Bio: Kallock, George W. (History - b 1825)

Transcibed by: Crystal Wendt

Surnames: Kallock, Cooper, Beaumont

---Transcribed from pages 438-450 "History of Northern Wisconsin" - Biographical Sketches

George W. Kallock, Lincoln House, Merrill, came to Wisconsin in 1840, and settled at Waukesha. He lived there until 1849, making occasional trips to the pineries, and working at Grand Rapids in 1844. He began keeping hotel at Little Bull in 1849, and remained there until the fall of 1852. He then went on a farm and remained until 1857, on what was afterward known as the McIndoe place. He sold out and went again to Little Bull, and kept hotel on year; then moved across the river, and kept hotel in Mosinee a year.
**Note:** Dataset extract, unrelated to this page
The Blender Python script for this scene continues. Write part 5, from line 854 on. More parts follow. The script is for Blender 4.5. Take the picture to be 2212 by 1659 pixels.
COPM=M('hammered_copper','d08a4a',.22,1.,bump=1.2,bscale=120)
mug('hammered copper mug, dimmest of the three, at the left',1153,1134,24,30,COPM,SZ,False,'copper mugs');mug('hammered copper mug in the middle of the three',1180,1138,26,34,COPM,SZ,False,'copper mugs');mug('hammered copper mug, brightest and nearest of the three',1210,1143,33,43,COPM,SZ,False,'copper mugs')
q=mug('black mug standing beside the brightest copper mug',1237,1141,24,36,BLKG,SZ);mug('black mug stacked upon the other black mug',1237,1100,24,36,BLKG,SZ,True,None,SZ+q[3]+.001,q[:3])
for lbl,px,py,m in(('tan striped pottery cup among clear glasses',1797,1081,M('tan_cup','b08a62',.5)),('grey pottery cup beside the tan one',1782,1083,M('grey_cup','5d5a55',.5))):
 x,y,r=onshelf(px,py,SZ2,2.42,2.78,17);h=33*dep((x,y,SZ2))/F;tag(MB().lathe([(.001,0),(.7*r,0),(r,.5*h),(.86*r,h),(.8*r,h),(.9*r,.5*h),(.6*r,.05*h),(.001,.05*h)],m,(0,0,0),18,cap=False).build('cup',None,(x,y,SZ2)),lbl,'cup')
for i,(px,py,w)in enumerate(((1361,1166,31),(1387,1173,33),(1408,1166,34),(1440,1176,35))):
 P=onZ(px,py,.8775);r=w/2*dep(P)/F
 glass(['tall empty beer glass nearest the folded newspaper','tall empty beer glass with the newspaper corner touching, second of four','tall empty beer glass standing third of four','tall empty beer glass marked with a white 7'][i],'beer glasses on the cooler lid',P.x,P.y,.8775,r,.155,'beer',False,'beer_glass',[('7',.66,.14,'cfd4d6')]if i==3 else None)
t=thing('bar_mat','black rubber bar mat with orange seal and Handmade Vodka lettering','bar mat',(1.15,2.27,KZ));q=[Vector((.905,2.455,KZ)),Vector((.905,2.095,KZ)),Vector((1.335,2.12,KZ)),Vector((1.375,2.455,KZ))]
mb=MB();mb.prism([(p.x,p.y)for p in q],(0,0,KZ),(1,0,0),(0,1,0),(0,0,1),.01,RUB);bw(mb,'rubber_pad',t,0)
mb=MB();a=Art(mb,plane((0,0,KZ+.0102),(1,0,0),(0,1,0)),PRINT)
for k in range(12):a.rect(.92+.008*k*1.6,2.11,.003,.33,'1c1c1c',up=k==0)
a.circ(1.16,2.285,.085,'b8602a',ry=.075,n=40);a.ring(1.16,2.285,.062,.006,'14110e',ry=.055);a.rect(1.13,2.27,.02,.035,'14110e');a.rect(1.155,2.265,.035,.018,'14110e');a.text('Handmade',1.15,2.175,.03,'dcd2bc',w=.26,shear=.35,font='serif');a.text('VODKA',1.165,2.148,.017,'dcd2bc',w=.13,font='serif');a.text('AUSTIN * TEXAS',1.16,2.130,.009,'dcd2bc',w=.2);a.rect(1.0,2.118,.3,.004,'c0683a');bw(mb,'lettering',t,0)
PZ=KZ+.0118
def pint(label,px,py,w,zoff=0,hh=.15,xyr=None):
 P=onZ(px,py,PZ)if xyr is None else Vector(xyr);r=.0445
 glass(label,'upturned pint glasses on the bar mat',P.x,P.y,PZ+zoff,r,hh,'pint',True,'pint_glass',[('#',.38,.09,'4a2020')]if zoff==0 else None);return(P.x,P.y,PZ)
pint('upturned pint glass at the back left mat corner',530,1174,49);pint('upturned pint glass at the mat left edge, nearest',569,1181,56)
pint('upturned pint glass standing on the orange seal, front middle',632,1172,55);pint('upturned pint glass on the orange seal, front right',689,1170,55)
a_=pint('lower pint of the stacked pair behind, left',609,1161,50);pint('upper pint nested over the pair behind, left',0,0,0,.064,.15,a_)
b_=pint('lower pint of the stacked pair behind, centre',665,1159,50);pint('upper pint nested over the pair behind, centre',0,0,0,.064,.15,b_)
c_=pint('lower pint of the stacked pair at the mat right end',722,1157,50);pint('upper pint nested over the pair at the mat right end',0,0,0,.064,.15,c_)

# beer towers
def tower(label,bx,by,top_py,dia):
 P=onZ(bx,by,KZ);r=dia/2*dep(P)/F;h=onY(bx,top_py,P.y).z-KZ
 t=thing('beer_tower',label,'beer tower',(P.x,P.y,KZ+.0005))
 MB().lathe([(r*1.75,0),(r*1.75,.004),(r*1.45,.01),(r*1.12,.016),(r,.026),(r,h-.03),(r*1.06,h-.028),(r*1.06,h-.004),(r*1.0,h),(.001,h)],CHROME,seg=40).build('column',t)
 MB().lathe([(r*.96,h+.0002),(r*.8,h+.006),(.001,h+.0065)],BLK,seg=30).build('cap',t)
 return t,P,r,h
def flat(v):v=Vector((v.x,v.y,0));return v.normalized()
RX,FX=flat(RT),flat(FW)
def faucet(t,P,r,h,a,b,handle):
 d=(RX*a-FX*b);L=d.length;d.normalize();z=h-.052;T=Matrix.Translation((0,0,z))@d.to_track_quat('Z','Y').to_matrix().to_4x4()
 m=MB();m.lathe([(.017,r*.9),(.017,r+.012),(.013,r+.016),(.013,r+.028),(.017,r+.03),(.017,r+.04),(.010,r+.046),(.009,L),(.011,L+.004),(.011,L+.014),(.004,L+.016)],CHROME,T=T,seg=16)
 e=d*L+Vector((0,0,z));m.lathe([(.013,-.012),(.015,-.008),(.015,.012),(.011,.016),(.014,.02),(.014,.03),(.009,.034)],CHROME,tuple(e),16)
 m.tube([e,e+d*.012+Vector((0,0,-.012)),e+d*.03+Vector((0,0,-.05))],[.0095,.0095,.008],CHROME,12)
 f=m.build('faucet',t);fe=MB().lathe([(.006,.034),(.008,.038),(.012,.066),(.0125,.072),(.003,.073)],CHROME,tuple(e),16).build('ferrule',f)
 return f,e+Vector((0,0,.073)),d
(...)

He then moved to Jenny, and took charge of a store and boarding-house belonging to B. F. Cooper. The following fall, he moved to Wausau and bought a farm, and later went to Buena Vista, where his wife died, in the winter of 1861. He married a second time, in September, 1862; then he farmed for two years in the town of Almond. Thence he went to Jenny in the hotel business, and then went to Plover, Portage Co., and kept the Empire House for one year; from there to Wausau, in the hotel know as the Cramer House, which burned down. From there he moved to De Pere, and kept the National House for sixteen months. From there to Chilton, in the same business, two years; from there to Plymouth; from there to Princeton for one year; from there to Jenny for six months; then to Wausau in the Marathon House; from there he came to Jenny, in the Lincoln House for five years, where may still be found the genial host. He was born in New Brunswick, Dec. 15, 1825. His wife’s maiden name was E. A. Beaumont. She is a native of England.